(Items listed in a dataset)
————
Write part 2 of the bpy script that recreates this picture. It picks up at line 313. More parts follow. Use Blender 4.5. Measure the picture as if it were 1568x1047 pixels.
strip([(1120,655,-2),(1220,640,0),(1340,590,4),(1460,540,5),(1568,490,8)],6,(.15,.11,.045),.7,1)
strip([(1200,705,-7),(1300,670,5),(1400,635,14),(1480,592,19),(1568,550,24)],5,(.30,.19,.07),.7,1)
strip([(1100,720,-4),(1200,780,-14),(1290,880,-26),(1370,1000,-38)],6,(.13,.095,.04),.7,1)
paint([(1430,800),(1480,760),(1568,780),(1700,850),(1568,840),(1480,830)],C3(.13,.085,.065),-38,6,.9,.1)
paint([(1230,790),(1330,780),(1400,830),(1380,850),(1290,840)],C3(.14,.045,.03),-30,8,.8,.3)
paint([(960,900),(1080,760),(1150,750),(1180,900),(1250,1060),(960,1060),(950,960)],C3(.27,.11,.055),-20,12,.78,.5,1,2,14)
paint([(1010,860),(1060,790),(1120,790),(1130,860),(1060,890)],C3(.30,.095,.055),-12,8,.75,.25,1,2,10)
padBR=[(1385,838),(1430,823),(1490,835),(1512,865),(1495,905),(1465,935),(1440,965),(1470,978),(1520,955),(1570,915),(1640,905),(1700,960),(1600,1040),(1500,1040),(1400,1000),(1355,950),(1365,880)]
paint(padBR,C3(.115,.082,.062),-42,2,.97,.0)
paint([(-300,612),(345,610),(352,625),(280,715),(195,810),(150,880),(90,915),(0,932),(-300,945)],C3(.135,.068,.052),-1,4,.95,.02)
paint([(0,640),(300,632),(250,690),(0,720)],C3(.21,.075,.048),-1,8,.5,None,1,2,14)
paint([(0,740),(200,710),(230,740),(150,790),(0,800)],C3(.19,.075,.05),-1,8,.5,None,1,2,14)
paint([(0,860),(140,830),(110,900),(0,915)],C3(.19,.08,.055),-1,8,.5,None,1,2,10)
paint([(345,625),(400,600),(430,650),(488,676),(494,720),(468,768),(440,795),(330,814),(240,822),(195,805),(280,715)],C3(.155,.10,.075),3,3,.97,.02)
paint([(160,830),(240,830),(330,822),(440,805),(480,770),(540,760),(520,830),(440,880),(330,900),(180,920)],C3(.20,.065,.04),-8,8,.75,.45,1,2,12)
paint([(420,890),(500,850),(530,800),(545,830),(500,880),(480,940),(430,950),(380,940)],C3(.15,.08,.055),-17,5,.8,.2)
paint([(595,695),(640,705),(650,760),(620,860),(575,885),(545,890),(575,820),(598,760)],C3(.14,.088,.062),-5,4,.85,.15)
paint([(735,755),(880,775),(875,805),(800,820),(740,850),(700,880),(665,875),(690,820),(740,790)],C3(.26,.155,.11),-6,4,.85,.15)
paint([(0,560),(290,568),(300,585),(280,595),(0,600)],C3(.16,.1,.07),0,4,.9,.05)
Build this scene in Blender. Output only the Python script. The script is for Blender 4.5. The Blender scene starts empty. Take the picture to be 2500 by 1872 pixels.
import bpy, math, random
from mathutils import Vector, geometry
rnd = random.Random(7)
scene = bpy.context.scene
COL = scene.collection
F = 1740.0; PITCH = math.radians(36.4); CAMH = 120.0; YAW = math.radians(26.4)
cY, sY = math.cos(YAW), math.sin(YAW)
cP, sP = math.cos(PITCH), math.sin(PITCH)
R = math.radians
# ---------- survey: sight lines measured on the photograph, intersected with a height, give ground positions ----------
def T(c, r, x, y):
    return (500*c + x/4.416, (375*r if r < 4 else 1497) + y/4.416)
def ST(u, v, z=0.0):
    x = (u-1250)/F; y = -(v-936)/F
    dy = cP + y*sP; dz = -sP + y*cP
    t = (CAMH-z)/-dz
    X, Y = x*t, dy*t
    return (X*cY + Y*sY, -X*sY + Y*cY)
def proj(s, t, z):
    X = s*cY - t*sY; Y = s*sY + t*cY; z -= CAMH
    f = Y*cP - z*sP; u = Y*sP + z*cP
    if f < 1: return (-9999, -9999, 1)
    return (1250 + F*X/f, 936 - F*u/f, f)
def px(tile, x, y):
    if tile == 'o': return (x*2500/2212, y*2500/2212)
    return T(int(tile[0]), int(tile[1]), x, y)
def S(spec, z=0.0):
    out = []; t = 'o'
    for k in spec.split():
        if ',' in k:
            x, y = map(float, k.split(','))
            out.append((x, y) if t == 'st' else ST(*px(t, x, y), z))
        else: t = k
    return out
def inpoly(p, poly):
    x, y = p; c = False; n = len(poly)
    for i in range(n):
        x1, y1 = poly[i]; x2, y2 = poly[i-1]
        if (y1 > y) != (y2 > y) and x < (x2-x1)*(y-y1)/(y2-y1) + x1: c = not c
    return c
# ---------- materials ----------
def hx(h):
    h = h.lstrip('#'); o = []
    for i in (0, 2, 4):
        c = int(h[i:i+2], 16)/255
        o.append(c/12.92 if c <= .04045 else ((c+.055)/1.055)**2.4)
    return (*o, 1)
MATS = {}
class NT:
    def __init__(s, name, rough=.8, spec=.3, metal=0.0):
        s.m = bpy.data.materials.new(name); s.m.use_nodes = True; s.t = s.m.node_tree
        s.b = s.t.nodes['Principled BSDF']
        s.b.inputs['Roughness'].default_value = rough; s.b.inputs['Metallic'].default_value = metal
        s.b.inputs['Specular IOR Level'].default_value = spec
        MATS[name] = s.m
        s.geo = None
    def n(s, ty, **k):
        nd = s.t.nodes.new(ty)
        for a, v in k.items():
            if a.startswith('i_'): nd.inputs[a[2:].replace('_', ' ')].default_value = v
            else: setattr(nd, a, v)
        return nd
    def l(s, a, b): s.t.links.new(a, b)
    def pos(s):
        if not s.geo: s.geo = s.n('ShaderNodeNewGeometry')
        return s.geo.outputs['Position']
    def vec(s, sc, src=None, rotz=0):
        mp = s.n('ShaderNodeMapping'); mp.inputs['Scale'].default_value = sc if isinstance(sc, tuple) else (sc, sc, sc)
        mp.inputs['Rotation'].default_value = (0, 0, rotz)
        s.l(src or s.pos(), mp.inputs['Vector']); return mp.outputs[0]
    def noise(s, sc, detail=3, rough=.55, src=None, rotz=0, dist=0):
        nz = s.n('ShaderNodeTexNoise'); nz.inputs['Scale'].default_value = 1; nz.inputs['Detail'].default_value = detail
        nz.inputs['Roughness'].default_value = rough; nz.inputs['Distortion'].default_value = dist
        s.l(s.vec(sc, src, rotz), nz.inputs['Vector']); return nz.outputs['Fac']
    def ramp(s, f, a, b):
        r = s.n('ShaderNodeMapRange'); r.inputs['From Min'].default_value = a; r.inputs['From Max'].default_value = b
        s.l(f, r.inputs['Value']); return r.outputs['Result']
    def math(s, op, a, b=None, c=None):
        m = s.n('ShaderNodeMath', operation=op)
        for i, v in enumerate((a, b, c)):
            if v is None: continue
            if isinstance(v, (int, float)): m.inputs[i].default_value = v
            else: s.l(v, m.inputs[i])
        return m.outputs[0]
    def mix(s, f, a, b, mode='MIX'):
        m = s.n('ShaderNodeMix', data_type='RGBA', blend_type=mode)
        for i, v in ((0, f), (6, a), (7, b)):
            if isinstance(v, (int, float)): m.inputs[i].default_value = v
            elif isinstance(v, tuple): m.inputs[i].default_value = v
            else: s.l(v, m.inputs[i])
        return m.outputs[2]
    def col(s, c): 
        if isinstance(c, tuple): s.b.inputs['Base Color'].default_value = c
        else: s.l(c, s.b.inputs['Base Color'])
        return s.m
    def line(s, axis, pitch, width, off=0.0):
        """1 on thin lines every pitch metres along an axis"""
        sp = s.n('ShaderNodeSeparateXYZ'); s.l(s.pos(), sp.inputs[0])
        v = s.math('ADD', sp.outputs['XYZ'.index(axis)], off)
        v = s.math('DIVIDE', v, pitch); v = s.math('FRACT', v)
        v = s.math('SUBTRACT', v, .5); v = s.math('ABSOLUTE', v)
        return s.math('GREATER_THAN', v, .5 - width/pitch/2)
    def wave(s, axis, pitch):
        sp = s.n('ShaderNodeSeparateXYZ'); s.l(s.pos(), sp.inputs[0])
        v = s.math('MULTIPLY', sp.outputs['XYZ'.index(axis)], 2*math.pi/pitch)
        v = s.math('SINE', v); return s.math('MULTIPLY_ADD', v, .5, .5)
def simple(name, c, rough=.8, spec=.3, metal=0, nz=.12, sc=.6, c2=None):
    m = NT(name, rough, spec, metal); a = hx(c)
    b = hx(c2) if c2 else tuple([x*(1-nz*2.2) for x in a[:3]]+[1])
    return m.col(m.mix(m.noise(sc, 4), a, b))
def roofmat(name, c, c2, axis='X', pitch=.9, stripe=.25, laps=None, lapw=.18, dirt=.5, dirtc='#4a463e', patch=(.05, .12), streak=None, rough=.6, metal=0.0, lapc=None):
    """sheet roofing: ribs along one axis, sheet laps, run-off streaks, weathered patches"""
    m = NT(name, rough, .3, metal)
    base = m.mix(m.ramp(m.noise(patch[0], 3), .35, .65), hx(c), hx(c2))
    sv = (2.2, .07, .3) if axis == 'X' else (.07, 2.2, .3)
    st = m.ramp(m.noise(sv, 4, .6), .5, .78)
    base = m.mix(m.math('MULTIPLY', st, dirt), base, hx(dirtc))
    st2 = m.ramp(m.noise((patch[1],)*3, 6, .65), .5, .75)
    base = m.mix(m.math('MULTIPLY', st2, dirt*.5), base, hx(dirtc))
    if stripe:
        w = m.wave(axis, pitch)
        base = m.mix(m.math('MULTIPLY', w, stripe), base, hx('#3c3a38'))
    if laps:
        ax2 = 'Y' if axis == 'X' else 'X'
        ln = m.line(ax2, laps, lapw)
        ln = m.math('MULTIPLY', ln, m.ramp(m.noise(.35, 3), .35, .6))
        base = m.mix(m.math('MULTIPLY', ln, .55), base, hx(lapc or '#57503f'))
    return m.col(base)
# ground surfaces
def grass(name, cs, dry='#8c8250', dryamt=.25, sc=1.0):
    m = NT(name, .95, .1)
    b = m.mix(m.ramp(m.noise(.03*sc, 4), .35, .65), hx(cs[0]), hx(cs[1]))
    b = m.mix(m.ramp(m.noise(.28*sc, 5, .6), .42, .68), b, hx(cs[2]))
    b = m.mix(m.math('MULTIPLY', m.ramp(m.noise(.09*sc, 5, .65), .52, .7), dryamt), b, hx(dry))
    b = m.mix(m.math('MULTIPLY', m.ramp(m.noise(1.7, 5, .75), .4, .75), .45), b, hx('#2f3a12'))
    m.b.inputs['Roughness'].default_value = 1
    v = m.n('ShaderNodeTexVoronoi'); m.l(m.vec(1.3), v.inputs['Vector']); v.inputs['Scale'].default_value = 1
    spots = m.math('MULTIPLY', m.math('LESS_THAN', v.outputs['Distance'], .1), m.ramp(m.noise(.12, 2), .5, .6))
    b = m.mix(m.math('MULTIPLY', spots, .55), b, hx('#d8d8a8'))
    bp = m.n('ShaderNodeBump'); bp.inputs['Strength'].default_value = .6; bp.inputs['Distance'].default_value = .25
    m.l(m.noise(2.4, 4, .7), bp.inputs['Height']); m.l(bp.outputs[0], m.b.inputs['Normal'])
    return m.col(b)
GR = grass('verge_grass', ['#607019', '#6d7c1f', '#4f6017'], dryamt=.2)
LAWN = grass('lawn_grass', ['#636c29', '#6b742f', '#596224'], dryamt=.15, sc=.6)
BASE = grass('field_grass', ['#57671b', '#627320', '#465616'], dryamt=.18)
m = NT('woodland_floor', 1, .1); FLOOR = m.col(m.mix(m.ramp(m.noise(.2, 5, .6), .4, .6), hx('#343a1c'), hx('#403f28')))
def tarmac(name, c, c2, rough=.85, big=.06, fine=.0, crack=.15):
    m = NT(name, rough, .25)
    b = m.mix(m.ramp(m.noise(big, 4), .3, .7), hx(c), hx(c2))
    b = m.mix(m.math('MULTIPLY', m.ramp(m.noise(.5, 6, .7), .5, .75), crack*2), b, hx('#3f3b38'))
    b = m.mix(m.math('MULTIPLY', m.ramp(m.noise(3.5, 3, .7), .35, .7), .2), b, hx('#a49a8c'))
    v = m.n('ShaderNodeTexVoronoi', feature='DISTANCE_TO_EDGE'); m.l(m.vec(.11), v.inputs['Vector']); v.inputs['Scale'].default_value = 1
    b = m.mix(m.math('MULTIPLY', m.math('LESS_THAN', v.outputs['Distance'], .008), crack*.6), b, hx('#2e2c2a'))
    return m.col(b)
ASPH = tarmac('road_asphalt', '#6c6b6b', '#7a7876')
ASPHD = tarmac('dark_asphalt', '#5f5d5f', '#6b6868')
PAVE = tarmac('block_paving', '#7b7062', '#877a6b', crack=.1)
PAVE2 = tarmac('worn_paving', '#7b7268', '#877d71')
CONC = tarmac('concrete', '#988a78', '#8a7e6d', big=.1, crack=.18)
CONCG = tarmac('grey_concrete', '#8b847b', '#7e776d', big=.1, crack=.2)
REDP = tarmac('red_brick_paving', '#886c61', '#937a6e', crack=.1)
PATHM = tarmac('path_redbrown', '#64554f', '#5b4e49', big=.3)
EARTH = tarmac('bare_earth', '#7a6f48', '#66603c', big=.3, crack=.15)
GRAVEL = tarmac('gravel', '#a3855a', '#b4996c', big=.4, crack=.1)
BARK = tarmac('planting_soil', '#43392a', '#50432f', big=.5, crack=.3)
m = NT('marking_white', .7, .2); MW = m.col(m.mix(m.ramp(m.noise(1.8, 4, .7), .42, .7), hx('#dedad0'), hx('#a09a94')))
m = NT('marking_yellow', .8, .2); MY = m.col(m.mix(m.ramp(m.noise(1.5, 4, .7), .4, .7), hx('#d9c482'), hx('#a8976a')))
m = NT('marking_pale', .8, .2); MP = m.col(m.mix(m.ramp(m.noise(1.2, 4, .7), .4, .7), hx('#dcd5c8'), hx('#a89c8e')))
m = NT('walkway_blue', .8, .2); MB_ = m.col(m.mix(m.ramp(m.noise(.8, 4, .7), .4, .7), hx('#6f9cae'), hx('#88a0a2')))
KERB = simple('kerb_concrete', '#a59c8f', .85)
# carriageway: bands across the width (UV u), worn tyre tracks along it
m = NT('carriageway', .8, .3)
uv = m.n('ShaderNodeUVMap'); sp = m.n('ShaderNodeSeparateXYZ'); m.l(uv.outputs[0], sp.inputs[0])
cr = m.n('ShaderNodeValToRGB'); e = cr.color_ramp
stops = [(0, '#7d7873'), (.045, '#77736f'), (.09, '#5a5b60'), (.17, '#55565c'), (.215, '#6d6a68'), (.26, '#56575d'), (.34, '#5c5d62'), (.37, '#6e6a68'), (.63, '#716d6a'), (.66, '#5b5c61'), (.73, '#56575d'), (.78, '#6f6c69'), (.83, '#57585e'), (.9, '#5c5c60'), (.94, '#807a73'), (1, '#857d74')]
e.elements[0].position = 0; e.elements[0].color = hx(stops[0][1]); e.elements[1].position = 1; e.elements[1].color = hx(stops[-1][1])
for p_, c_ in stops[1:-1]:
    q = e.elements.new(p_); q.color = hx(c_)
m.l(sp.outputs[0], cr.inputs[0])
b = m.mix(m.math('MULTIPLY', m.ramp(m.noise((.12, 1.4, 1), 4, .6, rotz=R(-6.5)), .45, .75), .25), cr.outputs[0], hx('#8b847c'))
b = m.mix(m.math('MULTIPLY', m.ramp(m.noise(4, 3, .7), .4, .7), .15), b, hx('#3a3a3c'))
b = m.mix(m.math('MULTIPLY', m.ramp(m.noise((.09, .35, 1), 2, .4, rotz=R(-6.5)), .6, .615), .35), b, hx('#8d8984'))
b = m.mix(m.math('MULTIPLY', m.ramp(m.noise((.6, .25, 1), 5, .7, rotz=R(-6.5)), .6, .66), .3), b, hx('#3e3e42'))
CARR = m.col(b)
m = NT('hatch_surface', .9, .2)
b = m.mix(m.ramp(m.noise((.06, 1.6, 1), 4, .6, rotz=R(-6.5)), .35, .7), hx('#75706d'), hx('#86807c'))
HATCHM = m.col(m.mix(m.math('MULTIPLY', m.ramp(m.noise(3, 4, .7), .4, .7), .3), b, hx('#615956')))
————
Objective
Scan the entries above. Copy each line that has the string "scene".

Solved exercise
Build this scene in Blender. Output only the Python script. The script is for Blender 4.5. The Blender scene starts empty. Take the picture to be 2500 by 1872 pixels.
scene = bpy.context.scene
COL = scene.collection